While traditional SOV focused on ad spend, modern SOV measures “digital visibility” – your slice of social mentions, search rankings, and even how often AI models cite your brand. Reach tells you how many people saw you; SOV tells you how big your megaphone is compared to everyone else in the room.
The Basic SOV Formula
To calculate this, you measure your brand’s specific metrics against the total metrics of your entire industry or competitor set:
SOV = (Your Brand’s Metrics ÷ Total Market Metrics) × 100
For example, if there are 1,000,000 total social media mentions of “luxury watches” and your brand is mentioned 200,000 times, your social SOV is 20%. This percentage provides a relative baseline; if your mentions grow by 10% but the total market grows by 50%, your “voice” is actually shrinking. It is the only way to see if you are truly outperforming the field.

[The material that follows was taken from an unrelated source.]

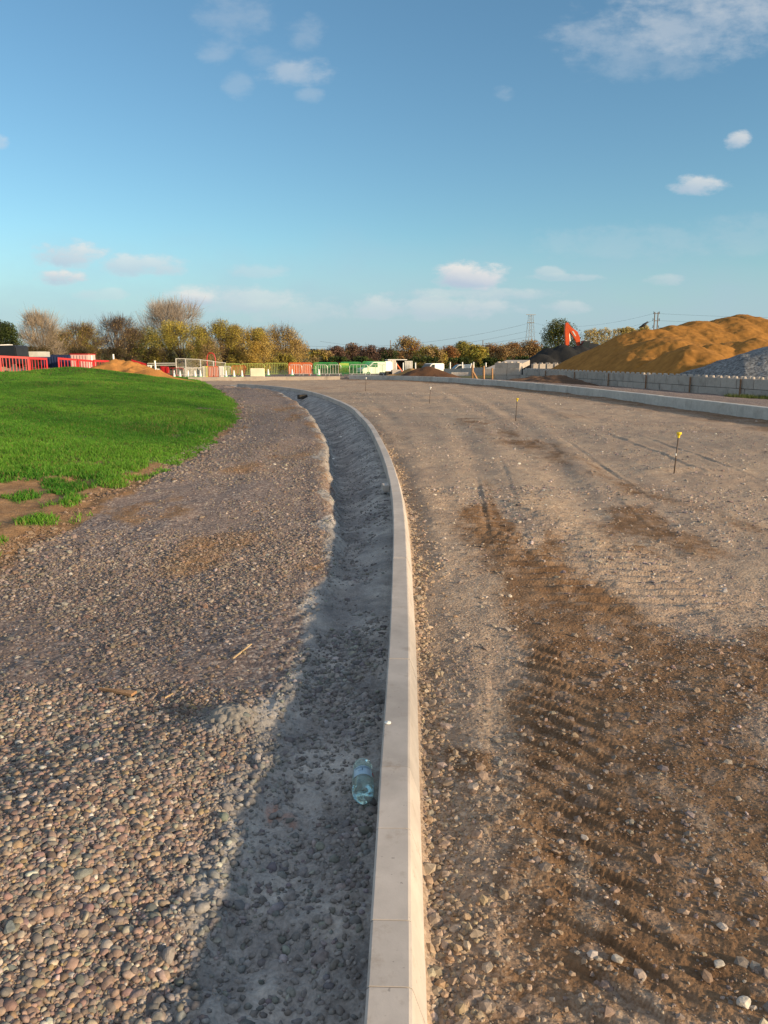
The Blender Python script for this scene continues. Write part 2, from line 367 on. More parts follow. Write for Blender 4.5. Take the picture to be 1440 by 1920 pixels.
def ground_material():
    n = NT('ground_mix'); p = n.pos()
    a = n.new('ShaderNodeAttribute', attribute_name='mask'); b = n.new('ShaderNodeAttribute', attribute_name='mask2')
    sp = n.new('ShaderNodeSeparateColor'); n.link(a.outputs['Color'], sp.inputs[0])
    sp2 = n.new('ShaderNodeSeparateColor'); n.link(b.outputs['Color'], sp2.inputs[0])
    mud, mort, soil, grass = sp.outputs[0], sp.outputs[1], sp.outputs[2], a.outputs['Alpha']
    brk = n.math('ADD', n.math('MULTIPLY', n.math('SUBTRACT', n.noise(14, 6, p, .7), .5), 1.1), n.math('MULTIPLY', n.math('SUBTRACT', n.noise(120, 3, p), .5), .7))
    def crisp(sock, lo, hi, k=1.0):
        m = n.new('ShaderNodeMapRange', interpolation_type='SMOOTHSTEP'); m.inputs['From Min'].default_value = lo; m.inputs['From Max'].default_value = hi
        n.link(n.math('ADD', sock, n.math('MULTIPLY', n.math('MULTIPLY', brk, k), n.math('MULTIPLY', n.math('MULTIPLY', sock, n.math('SUBTRACT', 1.0, sock)), 4.0))), m.inputs['Value']); return m.outputs[0]
    mud = crisp(mud, .12, .80, 1.25); mort = crisp(mort, .3, .7); soil = crisp(soil, .2, .7)
    vo = n.new('ShaderNodeTexVoronoi'); vo.inputs['Scale'].default_value = 55; n.link(p, vo.inputs['Vector'])
    vs = n.new('ShaderNodeSeparateColor'); n.link(vo.outputs['Color'], vs.inputs[0])
    vo2 = n.new('ShaderNodeTexVoronoi'); vo2.inputs['Scale'].default_value = 17; n.link(p, vo2.inputs['Vector'])
    vs2 = n.new('ShaderNodeSeparateColor'); n.link(vo2.outputs['Color'], vs2.inputs[0])
    big = n.noise(.8, 6, p); mid = n.noise(5, 7, p); fin = n.noise(90, 5, p)
    pebr = n.ramp(vs.outputs[0], [(0, (.20, .15, .125)), (.35, (.32, .245, .19)), (.62, (.41, .32, .255)), (.85, (.48, .38, .285)), (1, (.64, .57, .48))])
    pebg = n.ramp(vs.outputs[1], [(0, (.10, .085, .085)), (.4, (.175, .14, .132)), (.75, (.25, .20, .18)), (1, (.42, .37, .33))])
    isroad = sp2.outputs[0]
    peb = n.mix(isroad, pebg, pebr)
    dust = n.ramp(mid, [(.25, (.35, .26, .185)), (.75, (.50, .385, .27))])
    grav = n.mix(n.math('MULTIPLY', isroad, .55), peb, dust)
    grav = n.mix(n.ramp(big, [(.42, (0, 0, 0)), (.66, (1, 1, 1))]), grav, n.mix(.5, grav, (.27, .20, .16)))
    mudc = n.ramp(mid, [(.28, (.115, .064, .033)), (.5, (.195, .116, .063)), (.75, (.32, .21, .13))])
    mudc = n.mix(n.ramp(vs2.outputs[0], [(.86, (0, 0, 0)), (.90, (.35, .35, .35))]), mudc, (.34, .27, .22))
    c = n.mix(n.math('MULTIPLY', mud, .95), grav, mudc)
    morc = n.ramp(mid, [(.28, (.20, .195, .19)), (.5, (.31, .30, .29)), (.78, (.46, .445, .42))])
    morc = n.mix(1.0, morc, n.ramp(n.noise(2.6, 5, p), [(.36, (.72, .72, .74)), (.64, (1.35, 1.33, 1.30))]), 'MULTIPLY')
    c = n.mix(mort, c, morc)
    soilc = n.ramp(mid, [(.25, (.16, .085, .040)), (.55, (.28, .17, .085)), (.8, (.40, .27, .165))])
    c = n.mix(n.math('MULTIPLY', soil, .9), c, soilc)
    grc = n.ramp(mid, [(.3, (.045, .075, .015)), (.7, (.085, .125, .03))])
    c = n.mix(grass, c, grc)
    c = n.mix(sp2.outputs[1], c, (.45, .13, .045))
    c = n.mix(sp2.outputs[2], c, n.ramp(big, [(.35, (.09, .10, .04)), (.65, (.16, .14, .07))]))
    c = n.mix(1.0, c, n.ramp(fin, [(.3, (.72, .72, .72)), (.7, (1.18, 1.18, 1.18))]), 'MULTIPLY')
    h = n.math('ADD', n.math('MULTIPLY', vo.outputs['Distance'], -.55), n.math('MULTIPLY', fin, .6))
    h = n.math('ADD', h, n.math('MULTIPLY', mid, 1.5))
    n.bump(h, .011, .7)
    return n.done(c, .95, .12)

M = {}
M['ground'] = ground_material()
M['stone'] = attr_mat('stone_mix', .8, .25, .3, 70, bump=.002)
M['grass'] = attr_mat('grass_blade', .6, .25, .2, 3, trans=.35)
M['leaf'] = attr_mat('leaf', .7, .2, .25, .8, trans=.3)
M['bark'] = attr_mat('bark', .95, .1, .3, 4)
M['clod'] = attr_mat('clod', .95, .1, .3, 20, bump=.01)

def kerb_material(name, c, stain):
    n = NT(name); p = n.pos()
    f = n.noise(9, 8, p); g = n.noise(2.1, 5, p); sp = n.noise(160, 3, p)
    col = n.ramp(f, [(.25, tuple(v * .86 for v in c)), (.7, tuple(min(v * 1.08, 1) for v in c))])
    col = n.mix(n.ramp(g, [(.5, (0, 0, 0)), (.72, (stain,) * 3)]), col, tuple(v * .6 for v in c))
    col = n.mix(n.ramp(n.noise(13, 7, p, .75), [(.56, (0, 0, 0)), (.74, (stain, stain, stain))]), col, (.27, .215, .165))
    pit = n.ramp(n.noise(55, 2, p), [(.26, (1, 1, 1)), (.30, (0, 0, 0))])
    col = n.mix(n.math('MULTIPLY', pit, .55), col, tuple(v * .35 for v in c))
    oi = n.new('ShaderNodeObjectInfo'); rr = n.ramp(oi.outputs['Random'], [(0, (.90, .90, .90)), (1, (1.06, 1.05, 1.04))])
    col = n.mix(1, col, rr, 'MULTIPLY')
    n.bump(n.math('ADD', n.math('MULTIPLY', sp, .5), f), .0006)
    return n.done(col, .85, .2)
M['kerb'] = kerb_material('kerb_concrete', (.485, .448, .415), .6)
M['wall_block'] = kerb_material('block_concrete', (.43, .392, .35), .8)
M['far_kerb'] = kerb_material('edging_concrete_shaded', (.52, .51, .48), .7)  # edging concrete, base colour lightened for the row in shade
M['lit_kerb'] = kerb_material('edging_concrete_sunlit', (.36, .315, .265), .7)  # same edging concrete, base colour darkened and warmed for the sunlit row
M['wood'] = plain('timber', (.36, .21, .11), .8, .2, .35, 9, .002)
M['rust'] = plain('rusty_brown', (.27, .155, .09), .85, .2, .3, 9)
M['gravel_pile'] = attr_mat('gravel_pile', .95, .1, .75, 7, bump=.06)
M['sand_pile'] = attr_mat('sand_pile', .95, .1, .28, 2.2, bump=.03)
M['wood_new'] = plain('pale_timber', (.55, .40, .22), .8, .2, .25, 9)
M['wood_dark'] = plain('dark_timber', (.05, .045, .04), .85, .2, .3, 9)
M['steel_pin'] = plain('weathered_steel', (.10, .075, .06), .6, .4, .4, 30, 0, .4)
M['cap'] = plain('yellow_plastic', (.85, .62, .03), .45, .4, .08, 10)
M['capw'] = plain('white_plastic', (.80, .80, .76), .5, .4, .06, 10)
M['red'] = plain('red_plastic', (.45, .016, .020), .5, .4, .12, 2)
M['orange'] = plain('orange_plastic', (.60, .125, .035), .5, .4, .12, 2)
M['green'] = plain('green_paint', (.06, .42, .12), .5, .4, .15, 2)
M['lime'] = plain('yellow_green_paint', (.42, .52, .12), .5, .4, .15, 2)
M['galv'] = plain('galvanised_steel', (.58, .57, .53), .5, .5, .12, 3, 0, .3)
M['white'] = plain('white_paint', (.80, .79, .76), .35, .5, .05, 2)
M['cream'] = plain('cream_plastic', (.74, .70, .52), .5, .4, .1, 2)
M['yellow'] = plain('hi_vis_yellow', (.72, .66, .08), .6, .3, .1, 2)
M['navy'] = plain('navy_paint', (.025, .04, .11), .45, .5, .2, 2)
M['dark'] = plain('dark_paint', (.018, .02, .025), .4, .5, .2, 2)
M['glass'] = plain('dark_glass', (.03, .04, .045), .08, .8, .1, 1)
M['rubber'] = plain('rubber', (.02, .02, .02), .8, .2, .2, 8)
M['box'] = plain('container_paint', (.66, .58, .50), .6, .3, .15, 1)
M['pinkish'] = plain('faded_pink_paint', (.62, .42, .40), .6, .3, .12, 1)
M['digger'] = plain('digger_orange', (.55, .075, .014), .45, .4, .15, 2)
M['blackbird'] = plain('black_feather', (.015, .015, .018), .5, .4, .2, 20)
M['pole'] = plain('pole_timber', (.20, .16, .13), .9, .1, .2, 2)
M['pylon'] = plain('pylon_steel', (.30, .31, .31), .6, .4, .1, 1)
M['wire'] = plain('wire', (.05, .05, .055), .6, .4, .1, 1)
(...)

Tracking SOV Across Channels
The concept extends across all platforms, though the signals change depending on the context. The underlying question stays the same: how much of the “market’s mind” do you own?
- Search SOV: Your visibility in organic and paid search results for industry keywords.
- Social SOV: Your brand’s volume of mentions and tags compared to competitors.
- Media SOV: Your brand’s presence in news coverage and industry publications.
Why Share of Voice Matters
SOV is harder to manipulate because it measures performance. There’s a historical pattern where brands that maintain an “excess” share of voice (eSOV) – essentially talking louder than their current size suggests – eventually see their sales and revenue catch up.
It is a helpful metric used when benchmarking brand health. High SOV signals to algorithms that your brand is a topical authority, which often prompts search engines to prioritize your content. Ultimately, SOV isn’t just a reporting metric; it’s a predictor of future growth.